Le combat pour l’environnement englobe une pluralité de dimensions, à commencer par l’amour d’où jaillit le désir, celui de s’engager pour la nature à laquelle nous sommes reliés, mais aussi le désir physique qui est en continuité avec le caractère organique de la forêt. Dans Sauvagines, Anouk et Raphaëlle vivront ensemble cet embrasement des peaux. « Je peux me cambrer, je peux m’extasier, je peux m’écarter comme un livre ouvert, comme sa bouche que je fouille de ma langue abrasive : elle me permet tout. » De cet abandon surgit la confiance qui continuera à se déployer vers des visées communes et militantes qui ont aussi à voir avec la passion et la volonté d’une communion. « Je voulais montrer que les personnages étaient des êtres sensibles, ancrés dans leurs corps, dans leur habitat », renchérit l’autrice qui considère la forêt comme une amie indéfectible. Les sentiments redéfinissent les priorités pour les mener vers une vie plus libre où les lois marchandes ne dictent pas les façons de faire. Pour y arriver, la désobéissance est parfois nécessaire, selon Gabrielle Filteau-Chiba, même s’il serait préférable d’être entendus autrement. Elle la perçoit comme la légitime défense d’une nature portée par la parole et les actes des citoyens engagés. Cette mise en commun des efforts pourrait par ailleurs servir à une vraie réconciliation avec les peuples des Premières Nations.
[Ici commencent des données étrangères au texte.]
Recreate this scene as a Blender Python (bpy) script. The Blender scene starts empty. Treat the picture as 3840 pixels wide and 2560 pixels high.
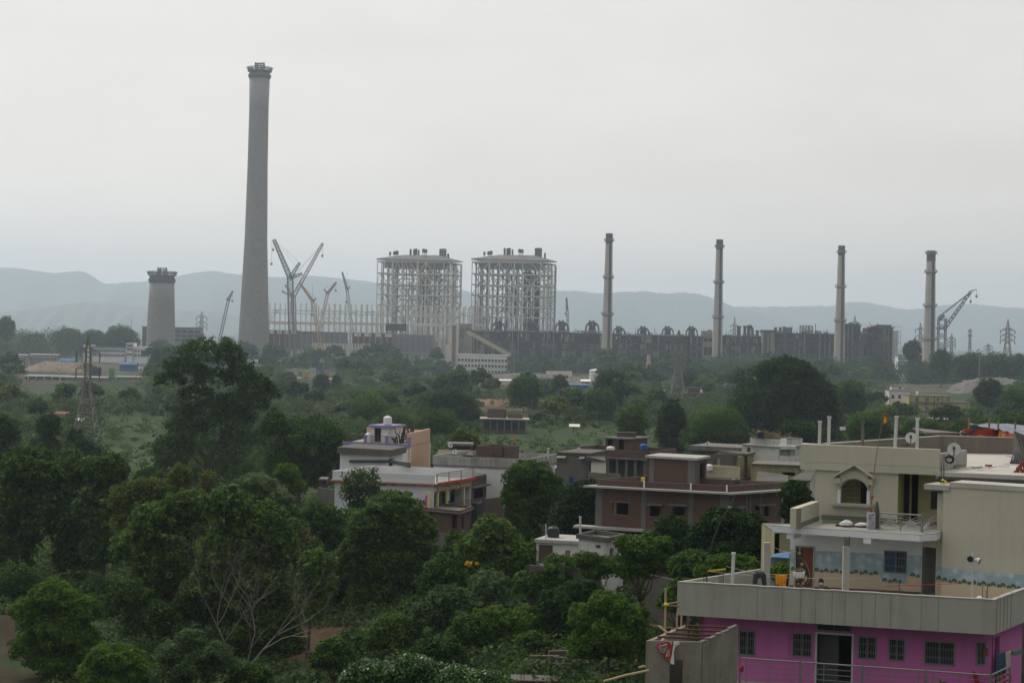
import bpy, math, random
import numpy as np
from mathutils import Vector, Matrix
R = math.radians
sc = bpy.context.scene
COL = sc.collection
# ---------------------------------------------------------------- camera
FPX, CX, CY, CAMZ, ROLL = 7000.0, 1920.0, 1280.0, 20.0, R(1.3)
cam_d = bpy.data.cameras.new('camera'); cam = bpy.data.objects.new('camera', cam_d); COL.objects.link(cam)
cam_d.sensor_width = 36.0; cam_d.lens = 36.0*FPX/3840.0; cam_d.clip_start = 1.0; cam_d.clip_end = 60000.0
cr, sr = math.cos(ROLL), math.sin(ROLL)
cam.matrix_world = Matrix(((cr, -sr, 0, 0), (0, 0, -1, 0), (sr, cr, 0, CAMZ), (0, 0, 0, 1)))
sc.camera = cam
# ---------------------------------------------------------------- sky, sun, exposure
SUN_EL, SUN_AZ = 46.0, -38.0          # azimuth measured from +Y towards +X
w = bpy.data.worlds.new('World'); sc.world = w; w.use_nodes = True
nt = w.node_tree; N = nt.nodes; L = nt.links; N.clear()
def nd(t, **k):
 n = N.new(t)
 for a, b in k.items(): setattr(n, a, b)
 return n
out = nd('ShaderNodeOutputWorld'); bg = nd('ShaderNodeBackground'); bg.inputs[1].default_value = 0.1
sky = nd('ShaderNodeTexSky', sky_type='NISHITA'); sky.sun_disc = False
sky.sun_elevation = R(SUN_EL); sky.sun_rotation = R(SUN_AZ); sky.air_density = 1.5; sky.dust_density = 4.0
tc = nd('ShaderNodeTexCoord'); sx = nd('ShaderNodeSeparateXYZ'); L.new(tc.outputs['Generated'], sx.inputs[0])
def math_(op, a, b=None, c=None):
 n = nd('ShaderNodeMath', operation=op)
 for i, v in enumerate((a, b, c)):
  if v is None: continue
  if isinstance(v, (int, float)): n.inputs[i].default_value = v
  else: L.new(v, n.inputs[i])
 return n.outputs[0]
mp = nd('ShaderNodeMapping'); mp.inputs['Scale'].default_value = (2.2, 2.2, 7.0); L.new(tc.outputs['Generated'], mp.inputs[0])
ns = nd('ShaderNodeTexNoise'); ns.inputs['Scale'].default_value = 2.2; ns.inputs['Detail'].default_value = 5.0; ns.inputs['Roughness'].default_value = .55
L.new(mp.outputs[0], ns.inputs['Vector'])
el = math_('MAXIMUM', sx.outputs[2], 0.0)
lum = math_('ADD', math_('MULTIPLY', math_('MULTIPLY', el, el), 7.5), 6.1)
lum = math_('ADD', lum, math_('MULTIPLY', sx.outputs[1], 2.7))
glow = math_('MULTIPLY', math_('MAXIMUM', sx.outputs[1], 0.0), math_('MULTIPLY', math_('EXPONENT', math_('MULTIPLY', el, -15.0)), 6.4))
lum = math_('SUBTRACT', lum, math_('MULTIPLY', sx.outputs[0], 1.8))
lum = math_('ADD', lum, math_('MULTIPLY', math_('SUBTRACT', ns.outputs[0], 0.5), 3.6))
cmb = nd('ShaderNodeVectorMath', operation='SCALE'); cmb.inputs[0].default_value = (1.0, 0.96, 0.91); L.new(lum, cmb.inputs['Scale'])
gl = nd('ShaderNodeVectorMath', operation='SCALE'); gl.inputs[0].default_value = (1.3, 1.0, .68); L.new(glow, gl.inputs['Scale'])
ad = nd('ShaderNodeVectorMath', operation='ADD'); L.new(cmb.outputs[0], ad.inputs[0]); L.new(gl.outputs[0], ad.inputs[1])
mx = nd('ShaderNodeMix', data_type='RGBA'); mx.inputs[0].default_value = 0.90
L.new(sky.outputs[0], mx.inputs[6]); L.new(ad.outputs[0], mx.inputs[7])
L.new(mx.outputs[2], bg.inputs[0]); L.new(bg.outputs[0], out.inputs[0])
sd = bpy.data.lights.new('sun', 'SUN'); sun = bpy.data.objects.new('sun', sd); COL.objects.link(sun)
sd.energy = 1.6; sd.angle = R(14); sd.color = (1.0, 0.95, 0.86)
az, elv = R(SUN_AZ), R(SUN_EL)
sdir = Vector((math.sin(az)*math.cos(elv), math.cos(az)*math.cos(elv), math.sin(elv)))
sun.rotation_euler = sdir.to_track_quat('Z', 'Y').to_euler(); sun.location = (0, 0, 300)
sc.view_settings.view_transform = 'Standard'; sc.view_settings.look = 'None'
sc.view_settings.exposure = 0.0; sc.view_settings.gamma = 1.0; sc.view_settings.use_curve_mapping = False
cy = sc.cycles
cy.max_bounces = 5; cy.diffuse_bounces = 3; cy.glossy_bounces = 2; cy.transmission_bounces = 2; cy.transparent_max_bounces = 6
cy.volume_bounces = 2; cy.caustics_reflective = False; cy.caustics_refractive = False
cy.use_denoising = True; cy.use_adaptive_sampling = True; cy.adaptive_threshold = 0.012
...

Si l’écrivaine est de nature plutôt optimiste, elle constate que l’humanité est en péril et s’attriste en pensant que l’humain en est venu à détruire un équilibre qui était pourtant parfait. Pour conserver l’espérance, elle pense aux générations futures, à Flora, sa fille de 5 ans, et elle privilégie l’action. Elle est justement en train d’écrire son quatrième roman. « Mon prochain livre est campé dans le futur, annonce-t-elle. C’est un genre de dystopie sur le reboisement pour penser la forêt de demain. Est-ce qu’on continue à planter des deux par quatre ou on plante des arbres magnifiques en pensant aussi à la faune, pas juste à nos scieries et à nos jobs? » La question est posée, et on peut compter sur Gabrielle Filteau-Chiba, écologiste, féministe, souverainiste, pour veiller au grain.